» **Set problem**
Look through the listing for the word "objects". Copy each line that has it.

» **Data extract**
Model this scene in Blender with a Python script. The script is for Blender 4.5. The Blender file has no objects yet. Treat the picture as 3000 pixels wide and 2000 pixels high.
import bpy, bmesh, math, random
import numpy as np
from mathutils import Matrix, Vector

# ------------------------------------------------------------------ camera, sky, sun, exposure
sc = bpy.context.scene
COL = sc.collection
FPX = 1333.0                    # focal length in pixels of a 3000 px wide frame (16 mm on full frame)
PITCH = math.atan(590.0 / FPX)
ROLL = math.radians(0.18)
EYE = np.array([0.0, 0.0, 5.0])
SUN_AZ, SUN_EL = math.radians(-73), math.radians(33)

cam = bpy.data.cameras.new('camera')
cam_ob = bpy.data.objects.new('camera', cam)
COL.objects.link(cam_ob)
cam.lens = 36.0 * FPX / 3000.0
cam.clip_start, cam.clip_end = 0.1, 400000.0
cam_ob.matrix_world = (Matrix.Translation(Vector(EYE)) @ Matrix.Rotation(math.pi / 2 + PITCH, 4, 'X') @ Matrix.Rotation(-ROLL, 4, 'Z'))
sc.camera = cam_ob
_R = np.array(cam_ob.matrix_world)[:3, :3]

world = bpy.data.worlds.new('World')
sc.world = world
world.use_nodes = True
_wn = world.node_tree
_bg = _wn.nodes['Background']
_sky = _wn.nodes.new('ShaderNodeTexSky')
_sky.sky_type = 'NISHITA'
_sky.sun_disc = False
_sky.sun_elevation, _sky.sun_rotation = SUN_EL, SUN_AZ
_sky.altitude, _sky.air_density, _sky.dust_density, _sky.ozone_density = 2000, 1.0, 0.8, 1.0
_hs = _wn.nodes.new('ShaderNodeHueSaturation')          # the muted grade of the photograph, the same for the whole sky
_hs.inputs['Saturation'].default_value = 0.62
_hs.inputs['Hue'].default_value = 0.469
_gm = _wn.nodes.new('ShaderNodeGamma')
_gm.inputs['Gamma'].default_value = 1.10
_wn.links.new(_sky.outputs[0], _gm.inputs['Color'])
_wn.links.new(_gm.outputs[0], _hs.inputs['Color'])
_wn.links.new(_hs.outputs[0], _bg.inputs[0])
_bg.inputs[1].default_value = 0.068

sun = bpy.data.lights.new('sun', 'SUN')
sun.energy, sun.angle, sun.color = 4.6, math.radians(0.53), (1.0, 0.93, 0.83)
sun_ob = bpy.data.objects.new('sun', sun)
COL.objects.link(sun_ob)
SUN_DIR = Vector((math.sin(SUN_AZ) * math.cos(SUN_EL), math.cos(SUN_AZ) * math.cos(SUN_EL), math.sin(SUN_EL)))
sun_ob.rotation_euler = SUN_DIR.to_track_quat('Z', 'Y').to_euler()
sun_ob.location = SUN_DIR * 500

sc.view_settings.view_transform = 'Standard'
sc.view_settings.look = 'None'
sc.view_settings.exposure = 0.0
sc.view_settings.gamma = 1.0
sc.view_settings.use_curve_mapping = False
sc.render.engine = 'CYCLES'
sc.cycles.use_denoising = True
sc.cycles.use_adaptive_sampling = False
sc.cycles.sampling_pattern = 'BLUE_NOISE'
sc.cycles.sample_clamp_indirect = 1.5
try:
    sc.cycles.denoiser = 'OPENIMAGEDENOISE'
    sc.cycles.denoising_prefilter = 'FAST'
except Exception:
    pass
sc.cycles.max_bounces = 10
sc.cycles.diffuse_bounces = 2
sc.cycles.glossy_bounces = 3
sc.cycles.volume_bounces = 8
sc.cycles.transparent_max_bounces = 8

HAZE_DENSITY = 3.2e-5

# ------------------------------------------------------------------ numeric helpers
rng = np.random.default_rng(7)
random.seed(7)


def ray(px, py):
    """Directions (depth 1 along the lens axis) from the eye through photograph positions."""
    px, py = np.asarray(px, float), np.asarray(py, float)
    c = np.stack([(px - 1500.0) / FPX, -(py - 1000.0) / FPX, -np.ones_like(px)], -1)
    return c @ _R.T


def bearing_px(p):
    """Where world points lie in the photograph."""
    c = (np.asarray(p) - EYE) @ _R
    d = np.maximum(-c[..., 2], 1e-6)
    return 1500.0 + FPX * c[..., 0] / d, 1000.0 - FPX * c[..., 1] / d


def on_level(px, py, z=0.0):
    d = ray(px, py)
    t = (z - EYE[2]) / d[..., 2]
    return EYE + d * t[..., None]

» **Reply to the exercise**
Model this scene in Blender with a Python script. The script is for Blender 4.5. The Blender file has no objects yet. Treat the picture as 3000 pixels wide and 2000 pixels high.
cam_ob = bpy.data.objects.new('camera', cam)
COL.objects.link(cam_ob)
sun_ob = bpy.data.objects.new('sun', sun)
COL.objects.link(sun_ob)